- AVAILABLE DATA -
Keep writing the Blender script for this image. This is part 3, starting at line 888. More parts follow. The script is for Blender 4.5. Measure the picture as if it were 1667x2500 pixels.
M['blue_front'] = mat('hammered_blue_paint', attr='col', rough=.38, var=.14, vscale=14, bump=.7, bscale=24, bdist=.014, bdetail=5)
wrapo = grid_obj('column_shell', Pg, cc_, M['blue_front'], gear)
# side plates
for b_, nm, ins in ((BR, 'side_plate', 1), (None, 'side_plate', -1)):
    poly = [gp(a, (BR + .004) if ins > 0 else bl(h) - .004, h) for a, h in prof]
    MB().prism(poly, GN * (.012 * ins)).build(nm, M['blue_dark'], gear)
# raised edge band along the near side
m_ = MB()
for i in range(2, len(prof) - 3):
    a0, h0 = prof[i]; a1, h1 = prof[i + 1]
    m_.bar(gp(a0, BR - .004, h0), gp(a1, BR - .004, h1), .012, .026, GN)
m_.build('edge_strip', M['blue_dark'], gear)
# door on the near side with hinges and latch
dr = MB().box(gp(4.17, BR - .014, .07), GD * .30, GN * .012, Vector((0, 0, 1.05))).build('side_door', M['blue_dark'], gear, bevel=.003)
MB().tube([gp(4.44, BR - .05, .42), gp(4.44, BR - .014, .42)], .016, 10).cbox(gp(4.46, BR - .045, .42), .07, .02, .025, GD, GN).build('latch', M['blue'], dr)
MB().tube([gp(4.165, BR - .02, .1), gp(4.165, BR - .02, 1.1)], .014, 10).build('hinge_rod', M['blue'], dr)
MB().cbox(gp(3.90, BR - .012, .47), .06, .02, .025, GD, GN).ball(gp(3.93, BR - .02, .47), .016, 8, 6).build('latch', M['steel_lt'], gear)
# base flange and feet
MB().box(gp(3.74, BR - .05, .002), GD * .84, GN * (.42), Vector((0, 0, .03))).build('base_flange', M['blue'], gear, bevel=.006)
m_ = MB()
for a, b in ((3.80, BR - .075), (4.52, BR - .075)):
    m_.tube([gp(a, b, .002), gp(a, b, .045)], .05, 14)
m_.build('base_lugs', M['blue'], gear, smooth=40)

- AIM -
Would you reproduce the material above in full, exactly as given?

- TASK OUTPUT -
Keep writing the Blender script for this image. This is part 3, starting at line 888. More parts follow. The script is for Blender 4.5. Measure the picture as if it were 1667x2500 pixels.
M['blue_front'] = mat('hammered_blue_paint', attr='col', rough=.38, var=.14, vscale=14, bump=.7, bscale=24, bdist=.014, bdetail=5)
wrapo = grid_obj('column_shell', Pg, cc_, M['blue_front'], gear)
# side plates
for b_, nm, ins in ((BR, 'side_plate', 1), (None, 'side_plate', -1)):
    poly = [gp(a, (BR + .004) if ins > 0 else bl(h) - .004, h) for a, h in prof]
    MB().prism(poly, GN * (.012 * ins)).build(nm, M['blue_dark'], gear)
# raised edge band along the near side
m_ = MB()
for i in range(2, len(prof) - 3):
    a0, h0 = prof[i]; a1, h1 = prof[i + 1]
    m_.bar(gp(a0, BR - .004, h0), gp(a1, BR - .004, h1), .012, .026, GN)
m_.build('edge_strip', M['blue_dark'], gear)
# door on the near side with hinges and latch
dr = MB().box(gp(4.17, BR - .014, .07), GD * .30, GN * .012, Vector((0, 0, 1.05))).build('side_door', M['blue_dark'], gear, bevel=.003)
MB().tube([gp(4.44, BR - .05, .42), gp(4.44, BR - .014, .42)], .016, 10).cbox(gp(4.46, BR - .045, .42), .07, .02, .025, GD, GN).build('latch', M['blue'], dr)
MB().tube([gp(4.165, BR - .02, .1), gp(4.165, BR - .02, 1.1)], .014, 10).build('hinge_rod', M['blue'], dr)
MB().cbox(gp(3.90, BR - .012, .47), .06, .02, .025, GD, GN).ball(gp(3.93, BR - .02, .47), .016, 8, 6).build('latch', M['steel_lt'], gear)
# base flange and feet
MB().box(gp(3.74, BR - .05, .002), GD * .84, GN * (.42), Vector((0, 0, .03))).build('base_flange', M['blue'], gear, bevel=.006)
m_ = MB()
for a, b in ((3.80, BR - .075), (4.52, BR - .075)):
    m_.tube([gp(a, b, .002), gp(a, b, .045)], .05, 14)
m_.build('base_lugs', M['blue'], gear, smooth=40)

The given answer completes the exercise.